My poll station is half a mile away (or less). I can go walking or by bus that is free that day.

> -lack of polling places in "undesirable" neighborhoods (and super long lines as a result)

I vote in a school that has like 20 voting rooms. The waiting time is usually like 10 minutes. Last year in some rooms the waiting time was like 1 hour and people was angry. In that cases vote for the other party.

> -varied ID laws

Everyone has an ID here. It has a nominal cost, but if you ask nicely you can get it for free.

If the idiots here can organize an in-person voting election, anyone can.

Hi from the US.

You don't seem to understand that what you see as problems to be solved are seen as features by half of our politicians, who would rather have people not vote at all.

These are the vulnerabilities of in-person voting that mail-in voting does not have.

>If the idiots here can organize an in-person voting election, anyone can.

No, that's not the case. I can't organize elections in Texas because I'm not in charge of organizing elections in Texas.

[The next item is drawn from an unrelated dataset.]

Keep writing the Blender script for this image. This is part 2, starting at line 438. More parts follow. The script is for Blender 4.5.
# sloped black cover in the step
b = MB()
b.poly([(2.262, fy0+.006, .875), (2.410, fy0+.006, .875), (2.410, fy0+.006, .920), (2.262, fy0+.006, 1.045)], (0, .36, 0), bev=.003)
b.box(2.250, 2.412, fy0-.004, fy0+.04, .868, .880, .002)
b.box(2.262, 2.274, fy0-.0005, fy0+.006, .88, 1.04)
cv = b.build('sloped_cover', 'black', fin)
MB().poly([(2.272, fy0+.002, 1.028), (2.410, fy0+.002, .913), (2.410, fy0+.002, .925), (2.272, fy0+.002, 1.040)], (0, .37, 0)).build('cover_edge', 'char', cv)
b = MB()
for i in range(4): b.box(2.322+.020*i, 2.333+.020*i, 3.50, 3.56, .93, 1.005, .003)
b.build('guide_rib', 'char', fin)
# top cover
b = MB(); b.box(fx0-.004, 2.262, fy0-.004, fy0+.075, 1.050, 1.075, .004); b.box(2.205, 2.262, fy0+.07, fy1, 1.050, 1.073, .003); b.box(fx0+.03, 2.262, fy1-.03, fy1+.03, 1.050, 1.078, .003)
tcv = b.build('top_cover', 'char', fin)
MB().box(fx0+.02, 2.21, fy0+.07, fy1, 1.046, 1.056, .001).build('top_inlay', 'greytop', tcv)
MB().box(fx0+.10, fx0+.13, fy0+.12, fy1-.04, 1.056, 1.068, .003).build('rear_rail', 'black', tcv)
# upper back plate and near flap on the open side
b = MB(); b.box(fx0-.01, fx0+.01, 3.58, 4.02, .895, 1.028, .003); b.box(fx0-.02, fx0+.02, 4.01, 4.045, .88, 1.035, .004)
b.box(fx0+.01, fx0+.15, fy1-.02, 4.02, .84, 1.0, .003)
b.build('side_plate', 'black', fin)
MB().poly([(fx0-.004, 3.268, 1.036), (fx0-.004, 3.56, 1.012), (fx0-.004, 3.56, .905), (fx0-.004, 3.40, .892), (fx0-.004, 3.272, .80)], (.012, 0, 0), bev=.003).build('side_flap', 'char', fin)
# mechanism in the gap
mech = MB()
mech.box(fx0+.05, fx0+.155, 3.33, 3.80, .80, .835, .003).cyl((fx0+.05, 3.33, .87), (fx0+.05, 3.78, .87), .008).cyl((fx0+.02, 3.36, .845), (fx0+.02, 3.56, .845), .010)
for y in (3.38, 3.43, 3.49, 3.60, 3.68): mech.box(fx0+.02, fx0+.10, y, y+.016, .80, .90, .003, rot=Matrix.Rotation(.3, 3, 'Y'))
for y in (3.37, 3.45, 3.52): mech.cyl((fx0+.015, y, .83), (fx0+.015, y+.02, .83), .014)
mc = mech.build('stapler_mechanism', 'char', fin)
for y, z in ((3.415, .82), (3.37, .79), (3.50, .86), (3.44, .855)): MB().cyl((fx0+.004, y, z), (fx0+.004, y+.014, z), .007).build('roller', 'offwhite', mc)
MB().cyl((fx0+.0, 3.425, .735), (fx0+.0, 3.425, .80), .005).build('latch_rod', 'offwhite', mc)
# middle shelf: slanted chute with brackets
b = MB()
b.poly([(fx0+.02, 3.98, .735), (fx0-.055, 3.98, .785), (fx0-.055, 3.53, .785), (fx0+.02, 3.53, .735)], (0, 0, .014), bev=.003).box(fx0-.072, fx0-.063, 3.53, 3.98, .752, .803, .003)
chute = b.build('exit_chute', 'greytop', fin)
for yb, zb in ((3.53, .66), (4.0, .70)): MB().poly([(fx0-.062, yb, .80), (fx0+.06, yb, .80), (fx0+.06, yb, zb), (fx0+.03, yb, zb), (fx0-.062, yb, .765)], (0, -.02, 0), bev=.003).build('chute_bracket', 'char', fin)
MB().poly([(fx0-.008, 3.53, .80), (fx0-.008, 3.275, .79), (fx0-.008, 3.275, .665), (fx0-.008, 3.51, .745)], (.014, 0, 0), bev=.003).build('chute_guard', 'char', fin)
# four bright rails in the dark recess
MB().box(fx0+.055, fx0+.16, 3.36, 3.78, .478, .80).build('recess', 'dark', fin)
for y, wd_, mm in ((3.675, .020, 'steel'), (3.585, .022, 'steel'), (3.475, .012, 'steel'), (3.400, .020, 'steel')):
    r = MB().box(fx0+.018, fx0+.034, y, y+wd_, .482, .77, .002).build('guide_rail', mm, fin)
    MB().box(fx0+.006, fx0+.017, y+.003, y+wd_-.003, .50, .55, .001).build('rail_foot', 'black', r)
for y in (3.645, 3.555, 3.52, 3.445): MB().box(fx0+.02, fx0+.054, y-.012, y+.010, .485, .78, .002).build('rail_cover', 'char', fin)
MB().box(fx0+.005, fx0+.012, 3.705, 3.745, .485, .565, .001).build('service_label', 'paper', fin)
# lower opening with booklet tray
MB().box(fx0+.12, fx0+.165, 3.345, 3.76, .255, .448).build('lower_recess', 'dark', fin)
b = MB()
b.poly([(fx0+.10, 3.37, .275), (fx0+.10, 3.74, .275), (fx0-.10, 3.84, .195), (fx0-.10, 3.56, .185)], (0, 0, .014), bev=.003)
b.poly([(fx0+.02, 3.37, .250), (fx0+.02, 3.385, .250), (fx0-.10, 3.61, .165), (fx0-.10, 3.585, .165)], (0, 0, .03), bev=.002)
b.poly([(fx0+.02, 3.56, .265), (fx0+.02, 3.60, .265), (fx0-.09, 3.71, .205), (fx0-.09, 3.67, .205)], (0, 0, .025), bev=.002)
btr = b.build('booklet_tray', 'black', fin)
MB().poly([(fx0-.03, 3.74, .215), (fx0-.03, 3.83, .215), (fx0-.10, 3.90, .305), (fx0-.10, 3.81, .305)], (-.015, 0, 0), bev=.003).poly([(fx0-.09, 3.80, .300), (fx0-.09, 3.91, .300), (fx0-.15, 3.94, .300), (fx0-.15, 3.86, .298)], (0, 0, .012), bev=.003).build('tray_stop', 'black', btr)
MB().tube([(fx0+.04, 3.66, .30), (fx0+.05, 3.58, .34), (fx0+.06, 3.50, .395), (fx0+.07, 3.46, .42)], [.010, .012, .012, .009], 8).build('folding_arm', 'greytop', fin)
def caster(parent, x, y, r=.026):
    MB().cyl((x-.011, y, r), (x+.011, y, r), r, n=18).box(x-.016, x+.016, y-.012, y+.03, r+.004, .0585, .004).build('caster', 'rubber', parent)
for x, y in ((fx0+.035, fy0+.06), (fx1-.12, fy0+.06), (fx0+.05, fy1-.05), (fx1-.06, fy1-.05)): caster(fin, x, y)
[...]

And people in charge of elections in Texas make sure that urban neighborhoods (which are likely to vote for the other party) don't have enough polling places to go to.

Oh, and did you know it's common in the US to have churches as polling locations? It's especially great when you're voting on issues like separation of church and the state, abortion, gay marriage, etc.

> You don't seem to understand that what you see as problems to be solved are seen as features by half of our politicians, who would rather have people not vote at all.

I understand because we had the same problem until 1912 https://en.wikipedia.org/wiki/S%C3%A1enz_Pe%C3%B1a_Law that the problem was solved with secret obligatory in person elections. It was not easy. The 1930 were weird. All the last century was weird. This century is weird too, but at least elections are quite transparent.

> And people in charge of elections in Texas make sure that urban neighborhoods (which are likely to vote for the other party) don't have enough polling places to go to.

That's weird. I'm not sure how we ensure everyone has a good site to vote, because I expect some provinces to use all the dirty tricks that are barely legal. It's a good question. My guess is that elections are obligatory here (nobody really checks that, but there is a threat of a fee or something if you don't vote). So people wait outside the voting locations until they can vote, and if the queue is too long they get angry, and may start a small riot, and get the TV, and the federal government may decide to do something like investigating the local corruption.

> paper ballots are already anonymous and verifiable

I don't understand this part. What stops people responsible for giving out those ballots, from taking some of them and mail under someone's else name (for example, homeless person, drug addict etc)? You often need just several hundreds or thousands votes to win in a swinging state.

>What stops people responsible for giving out those ballots, from taking some of them and mail under someone's else name (for example, homeless person, drug addict etc)?

A requirement to keep a record of which paper ballot envelopes were mailed out to whom, and to which address.

Ballot blanks are all identical, but the outer envelopes go through the USPS and have identifying numbers on them.

When the ballots are counted, the envelopes can be examined by all interested parties separately from the ballots. The ballots are taken one by one out of the outer envelopes, and put into a bin (they're folded in blank inner envelopes, so nobody can see anyone's vote at that stage).

Presence of an envelope that was received, but not mailed out is evidence of fraud.

Conversely, once put into the mail, the USPS can track each such envelope, and anyone other than the intended recipient tampering with that mail is committing a federal crime (regardless of what they do with it).